I think I know why, not all endomorphisms in a finite-dimensional vector space are diagonalizable in the form $P^{-1}AP$ where $P$ is some invertible matrix. But when we talk about homomorphisms from one vector space (free module) $X$ into another vector space (free module) $Y$ (the matrix can be square or non-square), we can change the matrix to $Q^{-1}AP$ by a change of basis, where $P,Q$ are invertible matrices over the ring or field. And over a field, any (square or non-square) matrix $A$ can be brought into the block form $$\begin{bmatrix} I&\\&0 \end{bmatrix}$$ with only $1$'s and $0$'s on the diagonal by the operation $Q^{-1}AP$, and over the ring of integers (I don't know if this holds in an arbitrary commutative ring), any (square or non-square) matrix $A$ can be brought into the diagonal form $$\begin{bmatrix} d_1&&&\\&d_2&&\\&&\ddots&\\&&&0 \end{bmatrix}$$ by the operation $Q^{-1}AP$. Therefore, if we allow non-square matrices (or allow homomorphisms with different domain and codomain even if they are of the same dimension), then every matrix is diagonalizable, and there's no need to talk about it anymore.

Answer 2

You are absolutely right, this can be adapted to any $g : V \rightarrow W$ with $\dim V = \dim W$.
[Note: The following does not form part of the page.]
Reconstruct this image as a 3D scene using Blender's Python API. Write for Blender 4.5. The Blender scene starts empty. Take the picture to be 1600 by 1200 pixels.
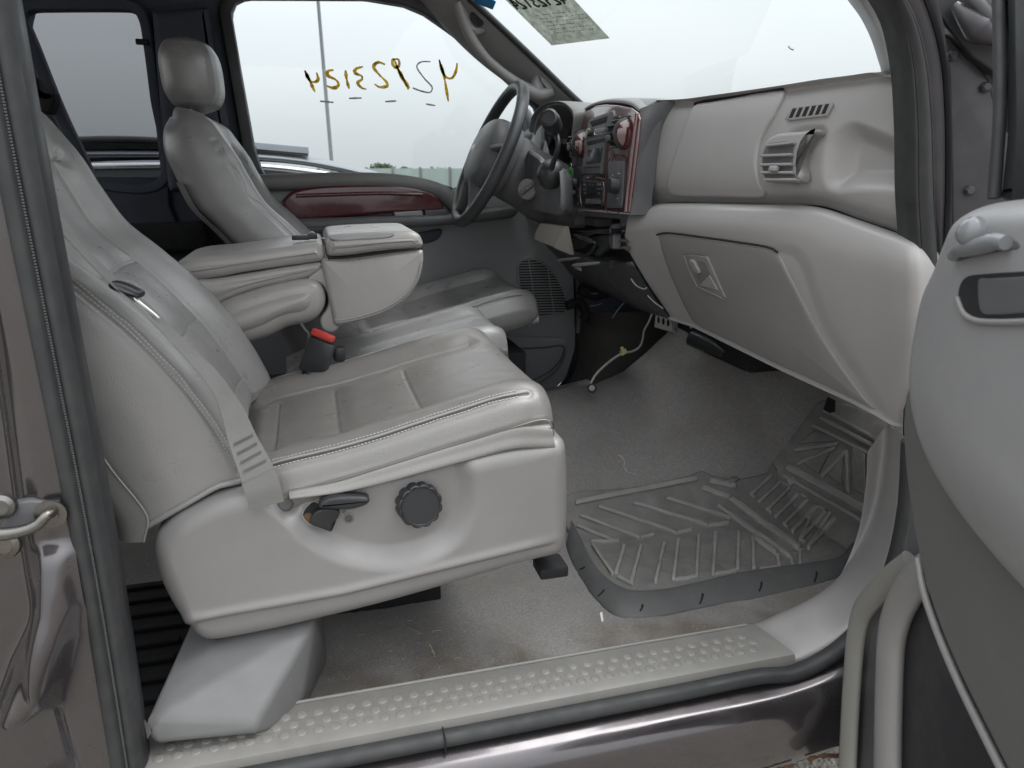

However, instead of one basis $\mathcal{B}$ you would need two bases $\mathcal{B_V}$ and $\mathcal{B_W}$.

Answer 3

How are you defining an eigenvector in a way that makes sense if $V\neq W$? Typically we'd define it so that $f(v)=\lambda v$ for some scalar $\lambda$, but this can never hold if $f(v)\in W$. More or less this is just a type error: $f(v)$ is not in the right space to ever equal $\lambda v$.
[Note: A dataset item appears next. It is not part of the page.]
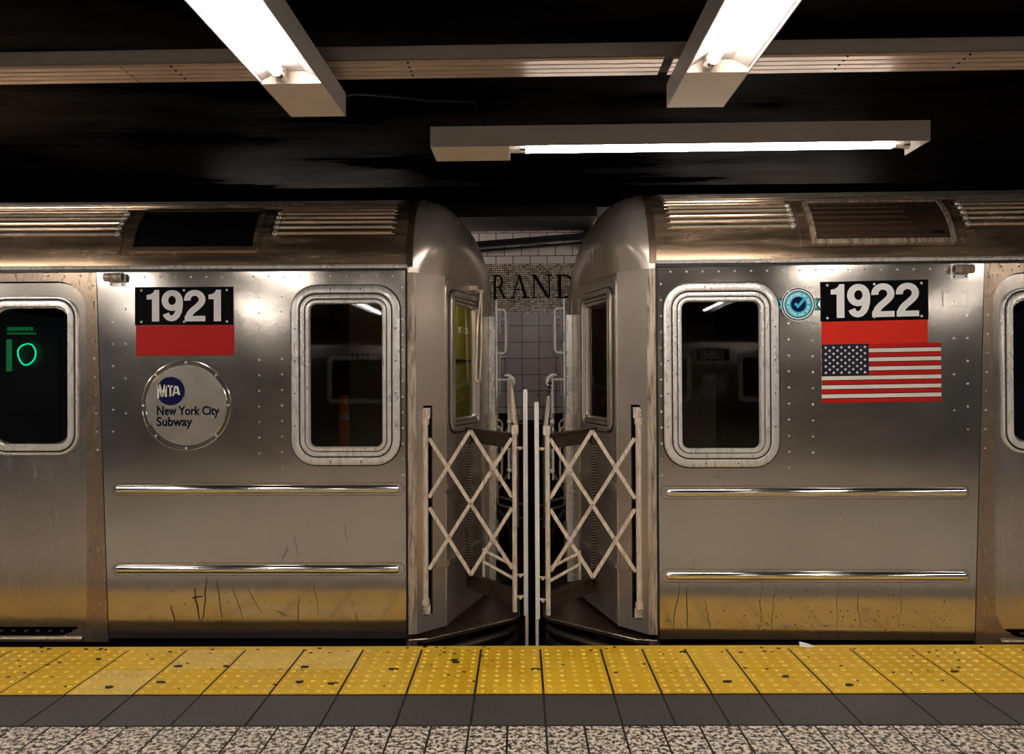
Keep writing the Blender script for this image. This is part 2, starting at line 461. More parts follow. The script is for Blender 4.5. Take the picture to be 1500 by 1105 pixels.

If you have an isomorphism $g:V\rightarrow W$ you could change this definition to $f(v)=\lambda g(v)$, but this isn't much different than the endomorphism case since $f\circ g^{-1}$ is an endomorphism on $W$.

I think what you're getting at is that if $V$ and $W$ have the same (finite) dimension, then we can choose bases $B_v$ and $B_w$ for each space and $f:V\rightarrow W$ gives us a matrix representing the action of $f$ on these bases. We can use any technique we want to find eigenvalues of this matrix, so what do those represent?

An eigenvector of the matrix of $f$ (denote this matrix as $M_f(B_v,B_w)$ -- notice I'm including the bases, since the matrix depends on the bases!) is a vector $v\in\mathbb{K}^d$ of coefficients of the basis vectors such that $M_f(B_v,B_w)v = \lambda v$ for some $\lambda\in\mathbb{K}$. What does that mean? Well, we implicitly have two isomorphisms $\varphi_V:\mathbb{K}^d\rightarrow V$ and $\varphi_W:\mathbb{K}^d\rightarrow W$ defined by multiplying the coefficients of a vector in $\mathbb{K}^d$ by the corresponding basis vectors in $V$ (or $W$). Thus, the matrix is is really a map from $\mathbb{K}^d\rightarrow \mathbb{K}^d$ such that the following diagram commutes:

$$\require{AMScd} \begin{CD} \mathbb{K}^d @>{M_f(B_v,B_w)}>> \mathbb{K}^d \\ @V{\varphi_V}VV @V{\varphi_W}VV \\ V @>{f}>> W \end{CD}$$

We can see from this that $f(\varphi_V(v)) = \varphi_W(M_f(B_v,B_w)v)$. If $v$ was an eigenvector of $M_f(B_v,B_w)v$ such that $M_f(B_v,B_w)v=\lambda v$, this means

$$f(\varphi_V(v))=\varphi_W(\lambda v) = \lambda \varphi_W(v)$$

We can define an isomorphism $g:V\rightarrow W$ as $g=\varphi_W\circ\varphi_V^{-1}$, and then if we let $v'=\varphi_V(v)$, the above equation becomes the same as I previously defined for an arbitrary function with an isomorphism:

$$ f(v) = \lambda g(v)$$

So to summarize: you can't define eigenvalues without an isomorphism between $V$ and $W$, and composing a function with an isomorphism turns it into an endomorphism. Choosing bases for $V$ and $W$ implicitly defines an isomomorphism between them (by sending basis vectors in $V$ to the corresponding basis vectors in $W$). Representing a linear function $f:V\rightarrow W$ as a matrix in these bases gives you exactly the same eigenvalues as you would get from composing $f$ with this isomorphism and diagonalizing it as you would any other endomorphism.

The eigenvalues here are very dependent on the isomorphism you choose. Ricky's answer points out that diagonalization becomes almost trivial if you're free to choose the isomorphism.